Nonostante la vita nomade e il baraccone circense, certi consigli di buon senso borghese lei ha voluto sempre dispensarli. «Donne sposate, non fatevi l'amica perchè prima o poi lei si farà vostro marito».
«Il segreto di un lungo matrimonio? Non fare le corna al proprio uomo» dice abbracciandosi a Walter Nones, sposato nel 1961 e da allora manager dell'intera azienda che resta comunque fondata sul suo nome e sulla sua immagine. Così come interiormente borghese è il suo senso di casa e di famiglia.
«Abito in un caravan, ma è come se fosse una casa. Quando si viaggia è largo solo 2 metri e mezzo, quando arriviamo sul posto, si apre idraulicamente e diventa un appartamento largo 8 metri e lungo 24». Ripete fiera, muovendodi tra corridoi e stanze che ha arredato nel suo stile moiresco e kitsch, fatto di rasi, pizzi rosa, decori orientaleggianti e barocchi, specchi sul soffitto e sulle pareti.
Quella personalità, franca e pronunciata, l'ha portata nei decenni scorsi a diventare una delle beniamine della comunità gay.
Anche se, su un altro versante, non le sono oramai risparmiati i giornalieri conflitti con il movimento animalista che dice: «Quello di Moira Orfei è la peggior specie di circo, dove, dietro le luci, le musichette e i costumi ridicoli, vive la realtà di cento animali tenuti tutta la vita nelle gabbie, privati del loro habitat naturale e delle relazioni coi loro simili; costretti a trasferte interminabili; obbligati con la violenza a imparare esercizi idioti per un pubblico di beoti senza sensibilità».

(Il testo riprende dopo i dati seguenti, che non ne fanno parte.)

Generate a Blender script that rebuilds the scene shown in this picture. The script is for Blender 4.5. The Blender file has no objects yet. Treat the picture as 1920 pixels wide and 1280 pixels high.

Obiezioni alle quali, con disarmante franchezza risponde: «Chi ama gli animali li tiene con sé. Io adoro gli elefanti che hanno l'intelligenza di un bambino di quattro anni. Pensate che uno costa 160mila euro. Perché dovrei trattarlo male?».
Santa, o furba, ingenuità che continua a farne un personaggio fuori da ogni schema di giudizio e quasi senza tempo. Al quale tuttavia restituiscono umanità, il compleanno di oggi, i guai con la salute (5 anni fa un ictus e più tardi un incidente al ginocchio) e le immagini più recenti, che sotto l'eterno accrocchiato chignon nero ricordano, a noi più che a lei, il passare del tempo.